What you have to do » Copy every line of the material below word for word.

Supplied data »
= = = =
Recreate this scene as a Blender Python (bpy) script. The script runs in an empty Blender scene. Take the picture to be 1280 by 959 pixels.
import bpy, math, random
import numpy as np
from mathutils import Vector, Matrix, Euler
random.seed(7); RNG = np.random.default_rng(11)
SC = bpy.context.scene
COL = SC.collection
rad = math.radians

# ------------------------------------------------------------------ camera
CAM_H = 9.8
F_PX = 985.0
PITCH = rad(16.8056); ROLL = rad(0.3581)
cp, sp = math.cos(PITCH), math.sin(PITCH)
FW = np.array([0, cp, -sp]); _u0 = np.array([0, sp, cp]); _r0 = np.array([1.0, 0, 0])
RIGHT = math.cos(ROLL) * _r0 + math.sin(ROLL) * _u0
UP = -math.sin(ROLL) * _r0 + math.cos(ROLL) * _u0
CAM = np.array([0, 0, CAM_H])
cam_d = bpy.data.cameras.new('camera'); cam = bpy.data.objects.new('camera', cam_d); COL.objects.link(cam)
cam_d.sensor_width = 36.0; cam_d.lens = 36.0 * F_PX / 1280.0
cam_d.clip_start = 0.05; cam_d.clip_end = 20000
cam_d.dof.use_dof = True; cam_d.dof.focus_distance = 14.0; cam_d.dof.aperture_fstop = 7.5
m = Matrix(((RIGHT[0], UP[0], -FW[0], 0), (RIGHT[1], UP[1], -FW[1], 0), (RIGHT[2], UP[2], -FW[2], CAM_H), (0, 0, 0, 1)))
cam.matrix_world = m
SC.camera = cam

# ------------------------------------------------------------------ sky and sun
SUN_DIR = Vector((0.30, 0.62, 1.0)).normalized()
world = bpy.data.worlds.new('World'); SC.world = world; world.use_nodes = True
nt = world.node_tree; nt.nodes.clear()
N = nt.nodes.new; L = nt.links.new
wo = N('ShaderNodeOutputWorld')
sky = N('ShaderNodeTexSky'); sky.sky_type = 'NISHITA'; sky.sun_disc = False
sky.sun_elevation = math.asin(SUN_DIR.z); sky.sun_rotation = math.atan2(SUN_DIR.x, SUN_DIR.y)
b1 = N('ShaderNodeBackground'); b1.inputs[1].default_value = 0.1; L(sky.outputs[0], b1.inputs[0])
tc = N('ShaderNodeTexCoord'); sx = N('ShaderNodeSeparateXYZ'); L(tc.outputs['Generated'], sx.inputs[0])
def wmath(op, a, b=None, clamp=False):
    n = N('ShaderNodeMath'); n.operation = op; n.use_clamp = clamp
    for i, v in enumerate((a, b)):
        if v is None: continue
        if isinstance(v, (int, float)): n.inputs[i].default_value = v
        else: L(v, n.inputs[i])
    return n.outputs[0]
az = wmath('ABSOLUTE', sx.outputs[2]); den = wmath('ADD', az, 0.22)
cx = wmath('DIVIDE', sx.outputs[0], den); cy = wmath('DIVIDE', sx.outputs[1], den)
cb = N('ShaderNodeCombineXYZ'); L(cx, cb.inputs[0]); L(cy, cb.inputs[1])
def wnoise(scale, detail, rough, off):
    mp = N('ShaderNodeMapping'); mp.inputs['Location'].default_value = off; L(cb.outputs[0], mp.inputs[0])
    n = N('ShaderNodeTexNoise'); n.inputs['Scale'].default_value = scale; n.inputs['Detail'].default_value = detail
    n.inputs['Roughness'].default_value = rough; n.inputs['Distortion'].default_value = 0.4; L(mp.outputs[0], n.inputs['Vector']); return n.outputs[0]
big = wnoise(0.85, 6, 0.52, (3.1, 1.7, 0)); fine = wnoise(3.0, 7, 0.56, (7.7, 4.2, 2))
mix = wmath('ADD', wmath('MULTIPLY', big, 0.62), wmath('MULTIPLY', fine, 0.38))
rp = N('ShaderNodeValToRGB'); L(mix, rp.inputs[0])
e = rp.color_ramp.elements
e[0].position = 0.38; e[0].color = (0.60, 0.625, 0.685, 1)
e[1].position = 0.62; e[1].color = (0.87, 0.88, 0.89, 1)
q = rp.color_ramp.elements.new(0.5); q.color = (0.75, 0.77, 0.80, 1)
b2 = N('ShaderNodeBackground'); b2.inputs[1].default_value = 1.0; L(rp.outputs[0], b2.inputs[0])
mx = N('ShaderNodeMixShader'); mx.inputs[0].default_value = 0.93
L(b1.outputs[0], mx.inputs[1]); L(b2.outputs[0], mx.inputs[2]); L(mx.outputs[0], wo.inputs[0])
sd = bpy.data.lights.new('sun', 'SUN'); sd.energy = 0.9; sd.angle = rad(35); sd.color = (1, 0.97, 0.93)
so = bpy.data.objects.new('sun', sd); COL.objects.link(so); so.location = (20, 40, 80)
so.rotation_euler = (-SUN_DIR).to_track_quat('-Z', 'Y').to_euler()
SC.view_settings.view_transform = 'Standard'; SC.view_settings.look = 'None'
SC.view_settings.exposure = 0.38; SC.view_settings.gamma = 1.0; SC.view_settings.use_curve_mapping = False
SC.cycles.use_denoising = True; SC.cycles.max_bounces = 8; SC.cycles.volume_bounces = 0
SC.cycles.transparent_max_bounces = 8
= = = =
Answer for the task »
Recreate this scene as a Blender Python (bpy) script. The script runs in an empty Blender scene. Take the picture to be 1280 by 959 pixels.
import bpy, math, random
import numpy as np
from mathutils import Vector, Matrix, Euler
random.seed(7); RNG = np.random.default_rng(11)
SC = bpy.context.scene
COL = SC.collection
rad = math.radians

# ------------------------------------------------------------------ camera
CAM_H = 9.8
F_PX = 985.0
PITCH = rad(16.8056); ROLL = rad(0.3581)
cp, sp = math.cos(PITCH), math.sin(PITCH)
FW = np.array([0, cp, -sp]); _u0 = np.array([0, sp, cp]); _r0 = np.array([1.0, 0, 0])
RIGHT = math.cos(ROLL) * _r0 + math.sin(ROLL) * _u0
UP = -math.sin(ROLL) * _r0 + math.cos(ROLL) * _u0
CAM = np.array([0, 0, CAM_H])
cam_d = bpy.data.cameras.new('camera'); cam = bpy.data.objects.new('camera', cam_d); COL.objects.link(cam)
cam_d.sensor_width = 36.0; cam_d.lens = 36.0 * F_PX / 1280.0
cam_d.clip_start = 0.05; cam_d.clip_end = 20000
cam_d.dof.use_dof = True; cam_d.dof.focus_distance = 14.0; cam_d.dof.aperture_fstop = 7.5
m = Matrix(((RIGHT[0], UP[0], -FW[0], 0), (RIGHT[1], UP[1], -FW[1], 0), (RIGHT[2], UP[2], -FW[2], CAM_H), (0, 0, 0, 1)))
cam.matrix_world = m
SC.camera = cam

# ------------------------------------------------------------------ sky and sun
SUN_DIR = Vector((0.30, 0.62, 1.0)).normalized()
world = bpy.data.worlds.new('World'); SC.world = world; world.use_nodes = True
nt = world.node_tree; nt.nodes.clear()
N = nt.nodes.new; L = nt.links.new
wo = N('ShaderNodeOutputWorld')
sky = N('ShaderNodeTexSky'); sky.sky_type = 'NISHITA'; sky.sun_disc = False
sky.sun_elevation = math.asin(SUN_DIR.z); sky.sun_rotation = math.atan2(SUN_DIR.x, SUN_DIR.y)
b1 = N('ShaderNodeBackground'); b1.inputs[1].default_value = 0.1; L(sky.outputs[0], b1.inputs[0])
tc = N('ShaderNodeTexCoord'); sx = N('ShaderNodeSeparateXYZ'); L(tc.outputs['Generated'], sx.inputs[0])
def wmath(op, a, b=None, clamp=False):
    n = N('ShaderNodeMath'); n.operation = op; n.use_clamp = clamp
    for i, v in enumerate((a, b)):
        if v is None: continue
        if isinstance(v, (int, float)): n.inputs[i].default_value = v
        else: L(v, n.inputs[i])
    return n.outputs[0]
az = wmath('ABSOLUTE', sx.outputs[2]); den = wmath('ADD', az, 0.22)
cx = wmath('DIVIDE', sx.outputs[0], den); cy = wmath('DIVIDE', sx.outputs[1], den)
cb = N('ShaderNodeCombineXYZ'); L(cx, cb.inputs[0]); L(cy, cb.inputs[1])
def wnoise(scale, detail, rough, off):
    mp = N('ShaderNodeMapping'); mp.inputs['Location'].default_value = off; L(cb.outputs[0], mp.inputs[0])
    n = N('ShaderNodeTexNoise'); n.inputs['Scale'].default_value = scale; n.inputs['Detail'].default_value = detail
    n.inputs['Roughness'].default_value = rough; n.inputs['Distortion'].default_value = 0.4; L(mp.outputs[0], n.inputs['Vector']); return n.outputs[0]
big = wnoise(0.85, 6, 0.52, (3.1, 1.7, 0)); fine = wnoise(3.0, 7, 0.56, (7.7, 4.2, 2))
mix = wmath('ADD', wmath('MULTIPLY', big, 0.62), wmath('MULTIPLY', fine, 0.38))
rp = N('ShaderNodeValToRGB'); L(mix, rp.inputs[0])
e = rp.color_ramp.elements
e[0].position = 0.38; e[0].color = (0.60, 0.625, 0.685, 1)
e[1].position = 0.62; e[1].color = (0.87, 0.88, 0.89, 1)
q = rp.color_ramp.elements.new(0.5); q.color = (0.75, 0.77, 0.80, 1)
b2 = N('ShaderNodeBackground'); b2.inputs[1].default_value = 1.0; L(rp.outputs[0], b2.inputs[0])
mx = N('ShaderNodeMixShader'); mx.inputs[0].default_value = 0.93
L(b1.outputs[0], mx.inputs[1]); L(b2.outputs[0], mx.inputs[2]); L(mx.outputs[0], wo.inputs[0])
sd = bpy.data.lights.new('sun', 'SUN'); sd.energy = 0.9; sd.angle = rad(35); sd.color = (1, 0.97, 0.93)
so = bpy.data.objects.new('sun', sd); COL.objects.link(so); so.location = (20, 40, 80)
so.rotation_euler = (-SUN_DIR).to_track_quat('-Z', 'Y').to_euler()
SC.view_settings.view_transform = 'Standard'; SC.view_settings.look = 'None'
SC.view_settings.exposure = 0.38; SC.view_settings.gamma = 1.0; SC.view_settings.use_curve_mapping = False
SC.cycles.use_denoising = True; SC.cycles.max_bounces = 8; SC.cycles.volume_bounces = 0
SC.cycles.transparent_max_bounces = 8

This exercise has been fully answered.